Find every line with the word "that" and report how many there are, without any other text.

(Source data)
+++
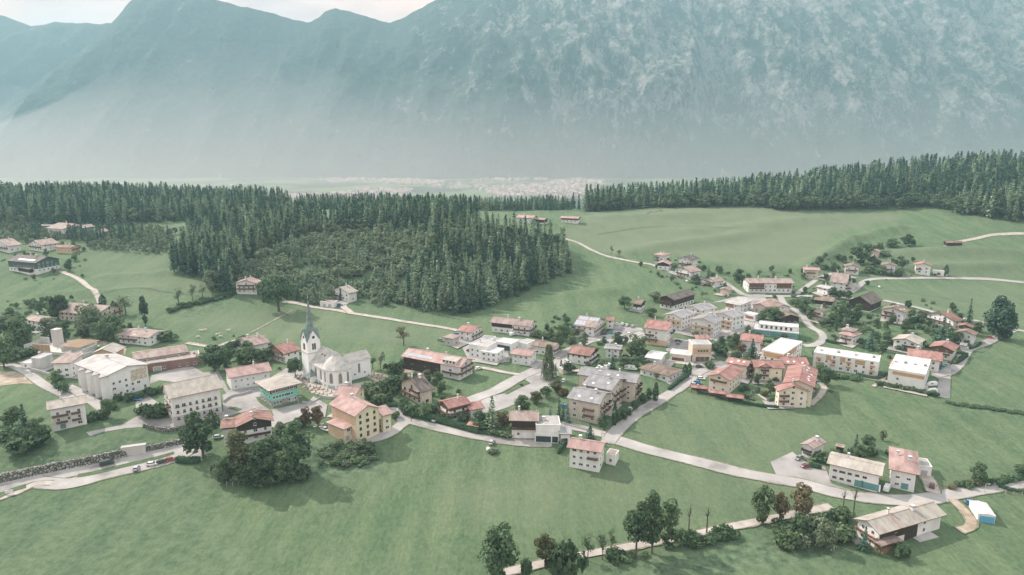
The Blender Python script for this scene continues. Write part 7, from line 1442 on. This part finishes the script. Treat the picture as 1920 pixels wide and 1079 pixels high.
def fence(reg, pts, step, h, mat, label, rails=2):
    P = spline([ground(*px(reg, p)) for p in pts], .25); c = P[0]; z0 = tz(c.x, c.y); o = empty('fence', (c.x, c.y, z0)); tag(o, label, 'fence', 'timber fences'); pm = MB(); pm.box(-.09, .09, -.09, .09, -.4, h, mat); pm = pm.mesh('post'); S_ = []; acc = 0; last = None
    for p in P:
        if last is None or (p-last).length >= step: S_.append(p); last = p
    for p in S_: link_mesh('post', pm, o, (p.x-c.x, p.y-c.y, tz(p.x, p.y)-z0))
    for k in range(rails):
        b = MB()
        for a, q in zip(S_, S_[1:]):
            A = Vector((a.x-c.x, a.y-c.y, tz(a.x, a.y)-z0+h*(.45+.4*k))); B = Vector((q.x-c.x, q.y-c.y, tz(q.x, q.y)-z0+h*(.45+.4*k))); b.tube(A, B, .045, .045, mat, 4)
        b.build('rail', o)
M_POST = noisy("grey_fence_timber", [(.25,.23,.21), (.42,.40,.37)], 2, .9)
fence('W', [(455,805),(620,803),(850,770),(1050,722),(1150,690),(1225,650)], 2.0, 1.7, M_POST, "curved post fence round the tree clump below the chalet")
fence('O', [(1558,510),(1590,545),(1630,560),(1700,570),(1775,575)], 2.5, 1.2, M_POST, "grey timber fence of the paddock at the road"); fence('O', [(1140,515),(1165,530),(1205,548)], 1.8, 1.2, M_POST, "short pale timber fence beside the gravel drive"); fence('O', [(380,730),(440,765),(500,800)], 1.5, 1.3, M_POST, "pale slanting fence in the farm garden"); fence('O', [(-6,842),(20,862)], 1.5, 1.2, M_POST, "short fence rail by the lane thicket"); fence('C', [(380,452),(560,474),(680,482)], 3, 1.1, M_POST, "thin fence along the path behind the school")
def pole(u, v, vt, label, lamp=False):
    p = ground(u, v); sc = ppm(p); hh = (v-vt)/sc; o = empty('street_lamp' if lamp else 'utility_pole', p); tag(o, label, 'lamp' if lamp else 'pole', 'street lamps' if lamp else 'utility poles')
    b = MB(); b.tube((0, 0, -.5), (0, 0, hh), .12, .08, M_METAL if lamp else M_POST, 8); b.build('mast', o); b = MB()
    if lamp: b.box(0, 1.2, -.06, .06, hh-.05, hh+.05, M_METAL); b.box(.8, 1.5, -.14, .14, hh-.12, hh+.02, M_CHIM); b.build('lamp_head', o)
    else: b.box(-.9, .9, -.06, .06, hh-.6, hh-.45, M_POST); [b.tube((x, 0, hh-.45), (x, 0, hh-.2), .06, .05, M_CHIM, 6) for x in (-.8, 0, .8)]; b.build('crossarm', o)
for r in ((1332,388,375,"utility pole at the edge of the far spruce wood"),(1555,421,405,"utility pole in the middle of the far meadow"),(1252,390,380,"utility pole by the far cows"),(1658,447,436,"utility pole above the hay barn meadow"),(1182,394,382,"utility pole at the far wood corner"),(1712,1000,972,"pale mast beside the old farmhouse barn")): pole(*r)
for r in ((930,748,733,"street lamp at the parking strip"),(560,760,744,"street lamp beside the turquoise house"),(1296,720,706,"street lamp at the thuja corner"),(1128,824,809,"street lamp at the road fork"),(1846,925,910,"street lamp at the paddock bend"),(214,750,733,"street lamp on the school forecourt")): pole(*r, lamp=True)
# ------------------------------------------------------------------ graves, garden things, bales
def stone_mesh(k):
    b = MB(); rs = random.Random(k); w = rs.uniform(.3, .45); h = rs.uniform(.7, 1.15); b.box(-w, w, -.09, .09, -.2, h, [M_CONC, WM['stone'], M_CAP][k % 3]); b.box(-w*.7, w*.7, -.08, .08, h, h+.16, [M_CONC, WM['stone'], M_CAP][k % 3]); b.box(-w*1.1, w*1.1, -1.7, -.1, -.2, .16, M_CONC); b.box(-w*.9, w*.9, -1.55, -.25, .16, .34, [M_FLOW, LM['mid'], M_DIRT][k % 3]); return b.mesh('gravestone')
GM = [stone_mesh(k) for k in range(6)]
for poly in ([(800,745),(960,770),(1100,828),(1060,852),(900,840),(805,795)], [(120,850),(170,850),(330,955),(430,985),(420,1005),(300,975),(140,885)], [(255,880),(290,880),(480,960),(470,975),(330,930)], [(570,925),(700,905),(775,915),(640,965)], [(60,770),(170,770),(170,830),(90,830)]):
    x, y = scatter(gpoly([px('E', p) for p in poly]), 2.3, rs, .12)
    for a, c in zip(x, y): tag(link_mesh('gravestone', GM[RNG.randrange(6)], None, (a, c, tz(a, c)+.1), math.radians(-45)+RNG.uniform(-.1, .1)), "small gravestone with a planted grave in the churchyard", 'gravestone', 'gravestones round the church')
p = ground(598.6, 797); o = empty('parasol', p); tag(o, "closed red parasol in the yellow inn garden", 'parasol'); b = MB(); b.tube((0, 0, 0), (0, 0, 1.2), .05, .05, M_POST); b.build('pole', o); b = MB(); b.tube((0, 0, .9), (0, 0, 1.6), .22, .34, M_REDC, 10); b.tube((0, 0, 1.6), (0, 0, 3.4), .34, .04, M_REDC, 10); b.build('canopy', o)
for i, (u, v) in enumerate(((594,799),(601,803),(604,798),(590,803))):
    p = ground(u, v); o = empty('garden_table', p); tag(o, "white garden table beside the red parasol", 'table', 'garden tables of the inn'); b = MB(); b.tube((0, 0, .70), (0, 0, .75), .7, .7, M_CHIM, 14); b.build('table_top', o); b = MB(); b.tube((0, 0, 0), (0, 0, .7), .06, .06, M_METAL); b.tube((0, 0, 0), (0, 0, .05), .35, .3, M_METAL); b.build('pedestal', o)
for u, v, lab in ((1648.6,540,"white wrapped hay bale on the field below the upper road"),(916,846,"pale wrapped bale in the meadow below the hedge"),(1288,529,"white wrapped bale beside the hamlet gardens")):
    p = ground(u, v); b = MB(); b.tube((0, -.75, .8), (0, .75, .8), .78, .78, M_CHIM, 14); b.tube((0, -.8, .8), (0, .8, .8), .6, .6, M_CHIM, 14); tag(b.build('hay_bale', None, p, .5), lab, 'hay bale')
p = ground(924, 849); o = empty('brush_pile', p, .7); tag(o, "heap of cut branches in the meadow below the hedge", 'brush pile'); link_mesh('branches', tree_meshes('bu', 1, 'pale')[0], o).scale = (2.2, 1.3, .9)
p = ground(18, 928); o = empty('information_sign', p, .3); tag(o, "white information sign on the grass tongue by the road", 'sign'); b = MB(); b.box(-1.3, 1.3, -.06, .06, .7, 1.9, M_CHIM); b.build('panel', o)
for x in (-1.1, 1.1): b = MB(); b.box(x-.05, x+.05, -.05, .05, -.3, .7, M_METAL); b.build('post', o)
# ------------------------------------------------------------------ the far town on the valley floor
def town():
    rs = np.random.RandomState(3); b = MB(); walls = principled("far_plaster", (.50,.44,.41), .9)[0]; rfs = [principled("far_roof_"+n, c, .9)[0] for n, c in (("rose", (.42,.28,.24)), ("brown", (.26,.19,.17)), ("pale", (.40,.35,.33)))]
    n = 0
    while n < 1500:
        y = rs.uniform(2150, 3420); u = rs.uniform(440, 1130); x = (u-960)/F*y*1.01; q = float(fbm(np.array(x/260.), np.array(y/260.), 3, 2))
        if q < .47+.12*abs((u-800)/330)**2: continue
        z = tz(x, y); L, w, h = rs.uniform(10, 22), rs.uniform(9, 13), rs.uniform(6, 10); a = rs.uniform(0, 3.1); c, s = math.cos(a), math.sin(a); n += 1
        def R_(p): return (x+p[0]*c-p[1]*s, y+p[0]*s+p[1]*c, z+p[2])
        V = [R_(p) for p in ((-L/2,-w/2,-2),(L/2,-w/2,-2),(L/2,w/2,-2),(-L/2,w/2,-2),(-L/2,-w/2,h),(L/2,-w/2,h),(L/2,w/2,h),(-L/2,w/2,h),(-L/2,0,h+3),(L/2,0,h+3))]
        b.poly(V, [(0,1,5,4),(1,2,6,5),(2,3,7,6),(3,0,4,7),(5,6,9),(7,4,8)], walls); b.poly(V, [(4,5,9,8),(6,7,8,9)], rfs[rs.randint(3)])
    tag(b.build("distant_town"), "hazy mass of pale houses on the valley floor", kind='stuff')
town()

# more cars on the aprons and streets
k = 0
for cx, cy, rz, L, W_ in HOUSES:
    if L > 18 or L < 6 or cy > 560 or RNG.random() < .35 or k > 44: continue
    for _ in range(6):
        sx = RNG.choice([-1, 1]); x = cx+math.cos(rz)*(L/2+2.8)*sx-math.sin(rz)*RNG.uniform(-3, 3); y = cy+math.sin(rz)*(L/2+2.8)*sx+math.cos(rz)*RNG.uniform(-3, 3)
        ok = all(not (abs((x-a)*math.cos(r)+(y-b_)*math.sin(r)) < l/2+1.2 and abs(-(x-a)*math.sin(r)+(y-b_)*math.cos(r)) < w/2+1.2) for a, b_, r, l, w in HOUSES)
        if ok: break
    if not ok: continue
    col = RNG.choice(['white', 'silver', 'grey', 'dark', 'blue', 'maroon']); body, gl, hl, tl, ax, tr = car_parts('car', col); k += 1
    o = empty('parked_car', (x, y, tz(x, y)+.14), rz+RNG.choice([0, math.pi/2])+RNG.uniform(-.1, .1)); tag(o, {'white': 'white', 'silver': 'silver', 'grey': 'grey', 'dark': 'black', 'blue': 'blue', 'maroon': 'dark red'}[col]+" car parked close beside the wall of a village house", 'car', 'cars parked at the houses')
    link_mesh('body', body, o); link_mesh('window', gl, o); link_mesh('headlight', hl, o); link_mesh('tail_light', tl, o)
    for xx in (-ax, ax):
        for yy in (-tr, tr): link_mesh('wheel', WHEEL, o, (xx, yy, .33))

# ------------------------------------------------------------------ the air
def air(name, col, dens, aniso=.1):
    m = bpy.data.materials.new(name); m.use_nodes = True; t = m.node_tree; t.nodes.clear()
    o = t.nodes.new('ShaderNodeOutputMaterial'); v = t.nodes.new('ShaderNodeVolumePrincipled')
    v.inputs['Color'].default_value = (*col, 1); v.inputs['Density'].default_value = dens; v.inputs['Anisotropy'].default_value = aniso
    t.links.new(v.outputs['Volume'], o.inputs['Volume']); return m
b = MB(); b.box(-7200, 7200, -900, 5900, -112, 1500, air("haze_air", (.37, .57, .66), .000155))
tag(b.build("haze"), "pale blue haze filling the valley", kind='stuff')
b = MB(); mm = air("valley_mist_air", (1.0, .90, .88), .00036, .35)
# it leans on the mountain foot: a layer lying on the slope that thins out upwards
us = np.linspace(-560, 2480, 61); tops = np.interp(us, [c[0] for c in CREST], [c[1] for c in CREST]); NL = 15; V = []; Fs = []
for u, tv in zip(us, tops):
    r = ray(960, tv); zt = ZC+4900*r.z/r.y; lf = max(0, min(1, (420-u)/360)); zm = max(60+430*lf, min(720, .85*zt))
    for side in (0, 1):
        for k in range(NL):
            f = k/(NL-1); z = -104+(zm+104)*f; s = max(0, min(1, (z+90)/(max(zt, 150)+90)))**(1/1.08); ym = 3500+s*1400
            y = ym-(2200-700*max(0, min(1, (u-850)/500)))*(1-f)**2.1-6 if side == 0 else ym+30+(260+1000*lf)*(1-f)**.7
            V.append(((u-CU)/F*ym, y, z))
n = 2*NL
for i in range(60):
    for k in range(NL-1):
        for o in (0, NL): Fs.append((i*n+o+k, (i+1)*n+o+k, (i+1)*n+o+k+1, i*n+o+k+1))
    Fs.append((i*n, (i+1)*n, (i+1)*n+NL, i*n+NL)); Fs.append((i*n+NL-1, (i+1)*n+NL-1, (i+1)*n+2*NL-1, i*n+2*NL-1))
for i in (0, 60):
    for k in range(NL-1): Fs.append((i*n+k, i*n+k+1, i*n+NL+k+1, i*n+NL+k))
b.poly(V, Fs, mm)
me = b.mesh("mist"); bmm = bmesh.new(); bmm.from_mesh(me); bmesh.ops.recalc_face_normals(bmm, faces=bmm.faces); bmm.to_mesh(me); bmm.free()
tag(link_mesh("mist", me), "white mist lying thickest on the valley floor", kind='stuff')
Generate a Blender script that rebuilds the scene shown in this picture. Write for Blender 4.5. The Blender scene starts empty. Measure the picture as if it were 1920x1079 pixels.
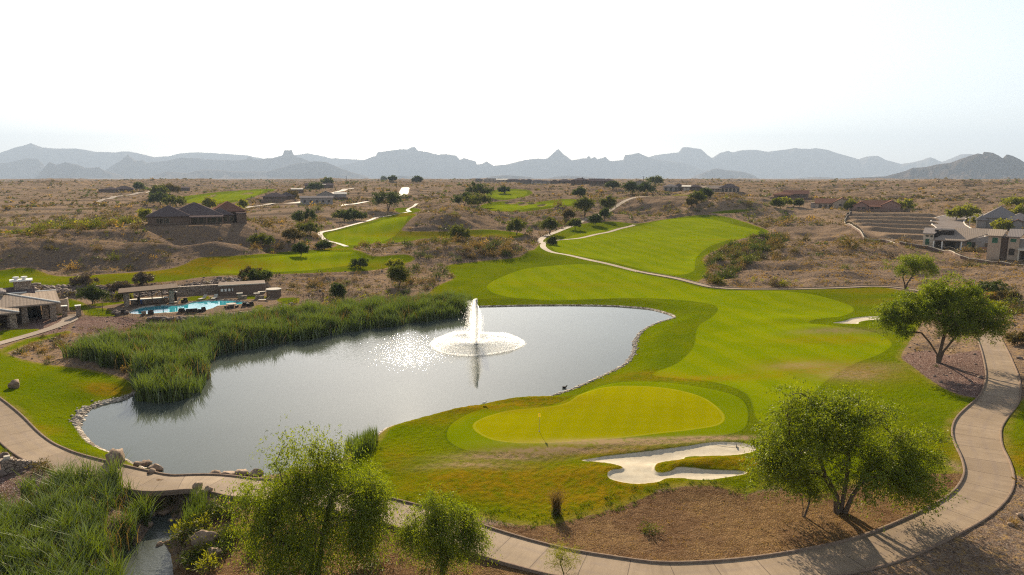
+++
Answer to the problem: 2